New Book Scouts Spots Where Langston Hughes Spent Youth

While researching a new book identifying Lawrence locations significant in the life of Langston Hughes, Dr. Denise Low and T.F. Pecore Weso made an interesting discovery.

“Every place in Lawrence that Langston Hughes mentioned, or his biographers mentioned, that a racial injustice occurred to him is no longer here, it’s gone,” said Weso, co-author of the new Langston Hughes in Lawrence: Photographs & Biographical Resources.

The Patee Theater, where Hughes and other Black Lawrence residents were turned away, is now just an empty entrance to an alleyway. But St. Luke AME Church, which Hughes attended as a child with his grandmother, still stands in East Lawrence.

“The places where (Hughes) did achieve some kind of social justice are here, in existence and thriving, even,” Weso said.

Hughes, the Harlem Renaissance author and poet, lived in Lawrence with his grandmother between 1905 and 1913. As an adult, he wrote 16 books of poems, two novels and numerous other works, becoming one of the leading Black voices during the Jazz Age.

Low set out to write the book after the Academy of American Poets this year named Lawrence a national poetry landmark, in honor of Hughes’ childhood years here.

“That was a motivation for me to look at the town again and take a few photographs,” said Low, chair of the English department at Haskell Indian Nations University. She was joined in the project by Weso, her husband, who teaches U.S. history at Longview Community College in Lee’s Summit, Mo.

The two dug through biographies of Hughes, as well as city phone directories, census records and century-old land deeds to document dozens of sites where Hughes lived, worked, played and went to school.
The book lists Lawrence locations long associated with Hughes — his grandmother’s home, the Carnegie Library, and Pinckney School.

But the pair also identified what they believe are previously undiscovered sites that were significant to the author. They say an alley barn, for example, is where Hughes wrote in “The Big Sea” that he tended hens and cows as a child there.
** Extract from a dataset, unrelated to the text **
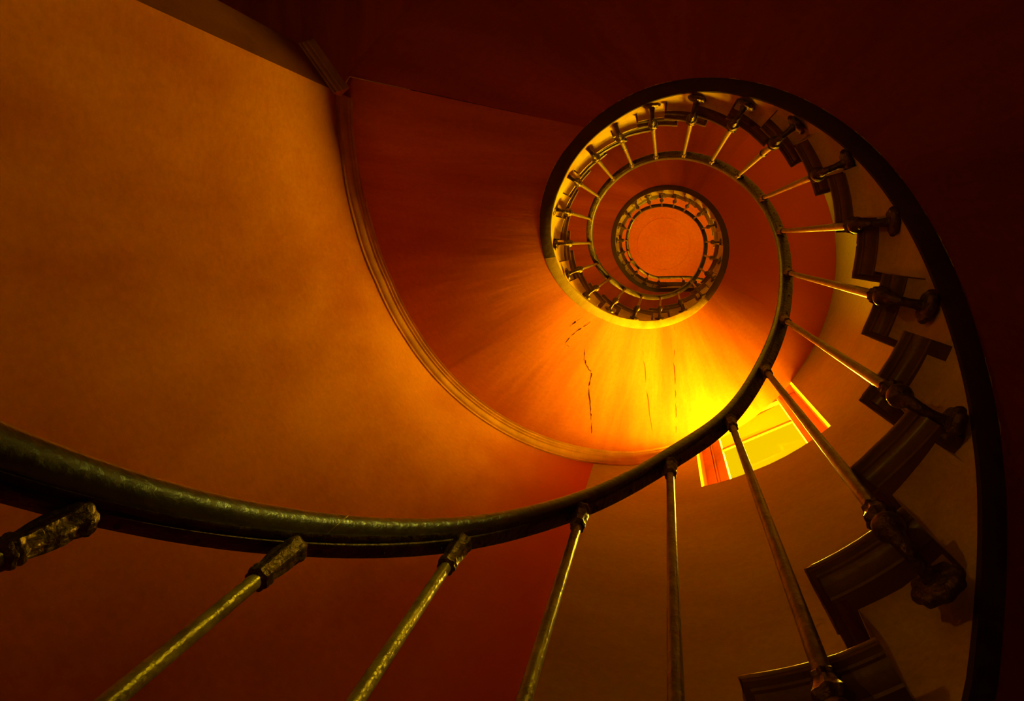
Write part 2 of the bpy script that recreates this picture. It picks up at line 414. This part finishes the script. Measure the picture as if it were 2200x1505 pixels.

But why document the locations of Hughes’ youth in Lawrence?

“I think it gives us all a better sense of our own identities,” Low said of the project. “It helps younger people growing up to understand who they are, where they came from, the perspective of a historic trace that they are part of, not just plopped down here without any context.”

Though Hughes discussed Lawrence as the place he discovered racism, Low said the city also provided good memories to the author.

“Despite the problems he had in Lawrence with racism, he still received a good education; there was still a rich community life,” she said, “and I think those are things he carried with him into adulthood and the Harlem Renaissance.”